SET PROBLEM
Repeat each line of the material below exactly as it appears, minus any pictures.

PROVIDED DATA
start
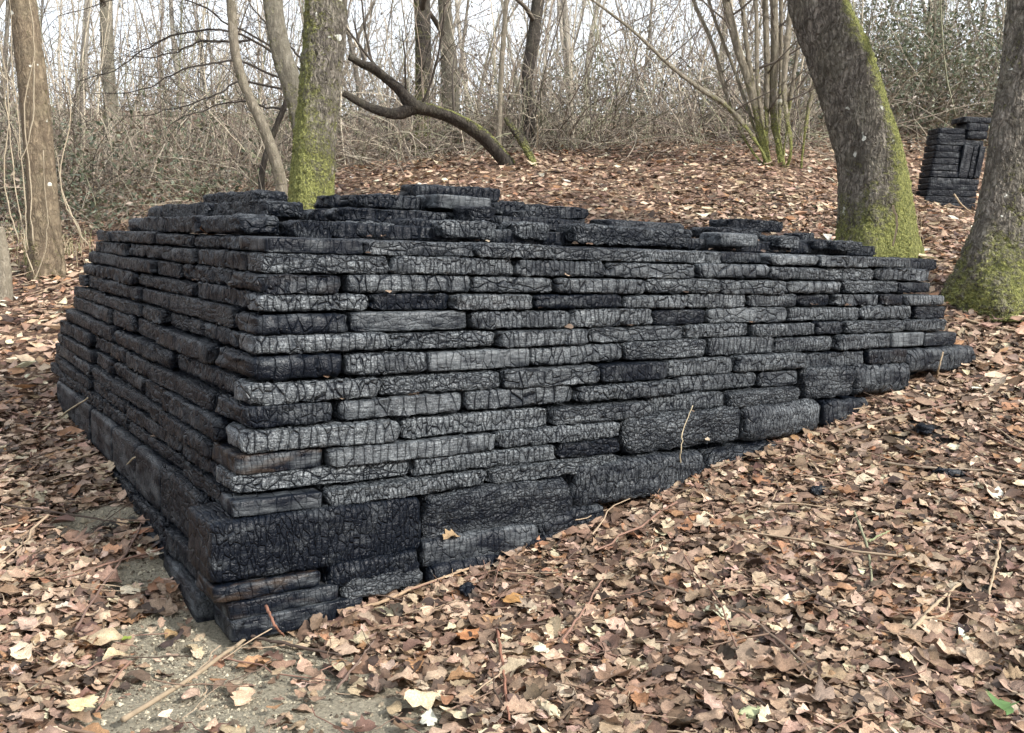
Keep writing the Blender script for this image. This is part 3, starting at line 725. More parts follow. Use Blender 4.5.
tree("tree", "light brown lichen-spotted trunk hung with climbing stems near the picture's left edge",
     [(18, -30, 10, 12.5), (27, 40, 10, 13), (35, 110, 10, 13.5), (41, 180, 10, 13.5), (45, 240, 10, 15), (47, 276, 10, 16)],
     M_BROWN, 3.5, 48, .03, moss_side(.15, .6, -Rh, .15, .12), (.15, .3), (6, 2.2, .6), ctint=(.15, .12, .09), seed=9)
tree("broken_stump", "pale narrow stump at the very edge beside the climber-hung trunk",
     [(-4, 228, 9.2, 7), (0, 250, 9.2, 7.5), (3, 280, 9.2, 8)], M_SMOOTH, 0, 20, .03, cat="stump", seed=10)
tree("young_tree", "slim pale stem curving towards the mossy central trunk",
     [(230, -20, 11.5, 4.6), (234, 40, 11.5, 4.8), (243, 82, 11.5, 5), (259, 117, 11.5, 5.4), (272, 150, 11.5, 6), (281, 185, 11.5, 6.5)],
     M_SMOOTH, 2.5, 20, .04, moss_side(.1, 1, -Rh, .1, .15), None, (5, 1.5, .6), ctint=(.14, .12, .1), seed=12)
tree("bent_tree", "bent grey-brown trunk tucked behind the mossy central trunk",
     [(270, -30, 10.8, 9), (275, 20, 10.8, 9.5), (283, 58, 10.8, 10), (294, 90, 10.8, 10.5), (303, 130, 10.8, 11), (308, 190, 10.8, 11.5)],
     M_GREY, 3, 32, .035, moss_side(.3, 1.5, -Rh + np.array([0, 0, .8]), .25, .18), None, (5, 2, .55), seed=13)
tree("background_tree", "straight grey trunk rising behind the fallen dark trunk",
     [(421, -20, 16, 8), (423, 50, 16, 8), (422, 100, 16, 8), (421, 150, 16, 9)], M_DARK, 3.5, 24, .06, moss_side(.3, 1.2, -Rh, .3, .2), None, (8, 2.4, .35), seed=14)
tree("background_tree", "forked grey trunk between the fallen trunk and the slim dark trunk",
     [(443, -20, 17, 6), (447, 40, 17, 7), (450, 80, 17, 8.5), (451, 150, 17, 9)], M_GREY, 3.5, 24, .06, moss_side(.3, 1.2, -Rh, .2, .1), None, (9, 2.4, .3), seed=15)
tree("background_tree", "slim dark trunk standing clear above the open leaf bank",
     [(540, -20, 15.5, 6.2), (533, 39, 15.5, 6.2), (527, 80, 15.5, 6), (529, 125, 15.5, 6.2), (530, 150, 15.5, 6.6)], M_DARK, 3.5, 24, .06, None, None, (8, 2.2, .4), seed=16)
tree("background_tree", "thin pale straight stem just beside the slim dark trunk",
     [(508, -20, 14.6, 2.4), (502, 60, 14.6, 2.4), (499, 130, 14.6, 2.6), (499, 158, 14.6, 2.8)], M_SMOOTH, 2.5, 10, .08, None, None, (5, 1.2, .4), ctint=(.16, .14, .11), seed=17)
tree("background_tree", "dark trunk high up behind the evergreen scrub, above the timber tower",
     [(938, -20, 21, 8), (934, 30, 21, 8), (932, 90, 21, 8.5), (931, 130, 21, 9)], M_DARK, 3, 20, .08, None, None, (6, 2.2, .4), seed=18)
tree("background_tree", "hazy grey trunk in the scrub right of the climber-hung trunk",
     [(106, -20, 17, 6), (107, 40, 17, 6), (110, 100, 17, 6.5), (111, 160, 17, 7)], M_GREY, 3, 20, .08, None, None, (8, 2.4, .35), seed=19)

# fallen dark trunk with its fork and mossy root
def fallen():
    rows = [(349, 57, 12.6, 3.2), (364, 65, 12.7, 4.2), (371, 67, 12.7, 5.2), (382, 75, 12.8, 4.8), (400, 90, 12.9, 5.6), (413, 105, 13, 7.6), (432, 110, 13.1, 7), (455, 118, 13.2, 7.2), (480, 133, 13.3, 7.8), (497, 150, 13.4, 7.6), (510, 166, 13.5, 8)]
    c = np.array([[*at(a, b, d), r * d / F_PX] for a, b, d, r in rows]); base = c[-1, :3].copy(); base[2] = g1(base[0], base[1])
    root = empty("fallen_tree", tuple(base)); tag(root, "dark mossy-topped trunk fallen in an arch behind the stack", "fallen tree")
    c[:, :3] -= base
    a, P, R = trunk_mesh(c, 28, .03, lambda h, d: np.clip(.10 + .95 * np.clip(d[..., 2], 0, 1) * np.clip((h - .8) / .8, 0, 1), 0, 1), None, 21); a.build("trunk", M_DARK, root)
    f = np.array([[*(at(x, y, d) - base), r * d / F_PX] for x, y, d, r in [(414, 107, 13, 7), (400, 113, 13, 6), (388, 113, 12.95, 5), (367, 106, 12.9, 4.2), (343, 93, 12.8, 3.4)]])
    a, _, _ = trunk_mesh(f, 20, .03, None, None, 22); a.build("fork", M_DARK, root)
    f = np.array([[*(at(x, y, d) - base), r * d / F_PX] for x, y, d, r in [(505, 118, 13.3, 2.5), (516, 133, 13.3, 4), (526, 148, 13.3, 5), (535, 166, 13.3, 4)]])
    a, _, _ = trunk_mesh(f, 18, .03, lambda h, d: np.clip(.35 + .3 * h, 0, 1), None, 23); a.build("root", M_DARK, root)
    a = Acc()
    for k, (i, up) in enumerate(((.12, 1), (.25, 1), (.32, 1), (.45, 1), (.55, 1), (.7, 1))):
        p = P[int(i * (len(P) - 1))]
        limb(a, p, np.array([rng.normal(0, .6), rng.normal(0, .6), 1]), rng.uniform(.9, 1.7), .02, 2, (.07, .06, .05), 5, 0, 3)
    a.build("twigs", M_TWIG, root)["kind"] = "stuff"
fallen()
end
RESPONSE FOR THIS EXERCISE
Keep writing the Blender script for this image. This is part 3, starting at line 725. More parts follow. Use Blender 4.5.
tree("tree", "light brown lichen-spotted trunk hung with climbing stems near the picture's left edge",
     [(18, -30, 10, 12.5), (27, 40, 10, 13), (35, 110, 10, 13.5), (41, 180, 10, 13.5), (45, 240, 10, 15), (47, 276, 10, 16)],
     M_BROWN, 3.5, 48, .03, moss_side(.15, .6, -Rh, .15, .12), (.15, .3), (6, 2.2, .6), ctint=(.15, .12, .09), seed=9)
tree("broken_stump", "pale narrow stump at the very edge beside the climber-hung trunk",
     [(-4, 228, 9.2, 7), (0, 250, 9.2, 7.5), (3, 280, 9.2, 8)], M_SMOOTH, 0, 20, .03, cat="stump", seed=10)
tree("young_tree", "slim pale stem curving towards the mossy central trunk",
     [(230, -20, 11.5, 4.6), (234, 40, 11.5, 4.8), (243, 82, 11.5, 5), (259, 117, 11.5, 5.4), (272, 150, 11.5, 6), (281, 185, 11.5, 6.5)],
     M_SMOOTH, 2.5, 20, .04, moss_side(.1, 1, -Rh, .1, .15), None, (5, 1.5, .6), ctint=(.14, .12, .1), seed=12)
tree("bent_tree", "bent grey-brown trunk tucked behind the mossy central trunk",
     [(270, -30, 10.8, 9), (275, 20, 10.8, 9.5), (283, 58, 10.8, 10), (294, 90, 10.8, 10.5), (303, 130, 10.8, 11), (308, 190, 10.8, 11.5)],
     M_GREY, 3, 32, .035, moss_side(.3, 1.5, -Rh + np.array([0, 0, .8]), .25, .18), None, (5, 2, .55), seed=13)
tree("background_tree", "straight grey trunk rising behind the fallen dark trunk",
     [(421, -20, 16, 8), (423, 50, 16, 8), (422, 100, 16, 8), (421, 150, 16, 9)], M_DARK, 3.5, 24, .06, moss_side(.3, 1.2, -Rh, .3, .2), None, (8, 2.4, .35), seed=14)
tree("background_tree", "forked grey trunk between the fallen trunk and the slim dark trunk",
     [(443, -20, 17, 6), (447, 40, 17, 7), (450, 80, 17, 8.5), (451, 150, 17, 9)], M_GREY, 3.5, 24, .06, moss_side(.3, 1.2, -Rh, .2, .1), None, (9, 2.4, .3), seed=15)
tree("background_tree", "slim dark trunk standing clear above the open leaf bank",
     [(540, -20, 15.5, 6.2), (533, 39, 15.5, 6.2), (527, 80, 15.5, 6), (529, 125, 15.5, 6.2), (530, 150, 15.5, 6.6)], M_DARK, 3.5, 24, .06, None, None, (8, 2.2, .4), seed=16)
tree("background_tree", "thin pale straight stem just beside the slim dark trunk",
     [(508, -20, 14.6, 2.4), (502, 60, 14.6, 2.4), (499, 130, 14.6, 2.6), (499, 158, 14.6, 2.8)], M_SMOOTH, 2.5, 10, .08, None, None, (5, 1.2, .4), ctint=(.16, .14, .11), seed=17)
tree("background_tree", "dark trunk high up behind the evergreen scrub, above the timber tower",
     [(938, -20, 21, 8), (934, 30, 21, 8), (932, 90, 21, 8.5), (931, 130, 21, 9)], M_DARK, 3, 20, .08, None, None, (6, 2.2, .4), seed=18)
tree("background_tree", "hazy grey trunk in the scrub right of the climber-hung trunk",
     [(106, -20, 17, 6), (107, 40, 17, 6), (110, 100, 17, 6.5), (111, 160, 17, 7)], M_GREY, 3, 20, .08, None, None, (8, 2.4, .35), seed=19)

# fallen dark trunk with its fork and mossy root
def fallen():
    rows = [(349, 57, 12.6, 3.2), (364, 65, 12.7, 4.2), (371, 67, 12.7, 5.2), (382, 75, 12.8, 4.8), (400, 90, 12.9, 5.6), (413, 105, 13, 7.6), (432, 110, 13.1, 7), (455, 118, 13.2, 7.2), (480, 133, 13.3, 7.8), (497, 150, 13.4, 7.6), (510, 166, 13.5, 8)]
    c = np.array([[*at(a, b, d), r * d / F_PX] for a, b, d, r in rows]); base = c[-1, :3].copy(); base[2] = g1(base[0], base[1])
    root = empty("fallen_tree", tuple(base)); tag(root, "dark mossy-topped trunk fallen in an arch behind the stack", "fallen tree")
    c[:, :3] -= base
    a, P, R = trunk_mesh(c, 28, .03, lambda h, d: np.clip(.10 + .95 * np.clip(d[..., 2], 0, 1) * np.clip((h - .8) / .8, 0, 1), 0, 1), None, 21); a.build("trunk", M_DARK, root)
    f = np.array([[*(at(x, y, d) - base), r * d / F_PX] for x, y, d, r in [(414, 107, 13, 7), (400, 113, 13, 6), (388, 113, 12.95, 5), (367, 106, 12.9, 4.2), (343, 93, 12.8, 3.4)]])
    a, _, _ = trunk_mesh(f, 20, .03, None, None, 22); a.build("fork", M_DARK, root)
    f = np.array([[*(at(x, y, d) - base), r * d / F_PX] for x, y, d, r in [(505, 118, 13.3, 2.5), (516, 133, 13.3, 4), (526, 148, 13.3, 5), (535, 166, 13.3, 4)]])
    a, _, _ = trunk_mesh(f, 18, .03, lambda h, d: np.clip(.35 + .3 * h, 0, 1), None, 23); a.build("root", M_DARK, root)
    a = Acc()
    for k, (i, up) in enumerate(((.12, 1), (.25, 1), (.32, 1), (.45, 1), (.55, 1), (.7, 1))):
        p = P[int(i * (len(P) - 1))]
        limb(a, p, np.array([rng.normal(0, .6), rng.normal(0, .6), 1]), rng.uniform(.9, 1.7), .02, 2, (.07, .06, .05), 5, 0, 3)
    a.build("twigs", M_TWIG, root)["kind"] = "stuff"
fallen()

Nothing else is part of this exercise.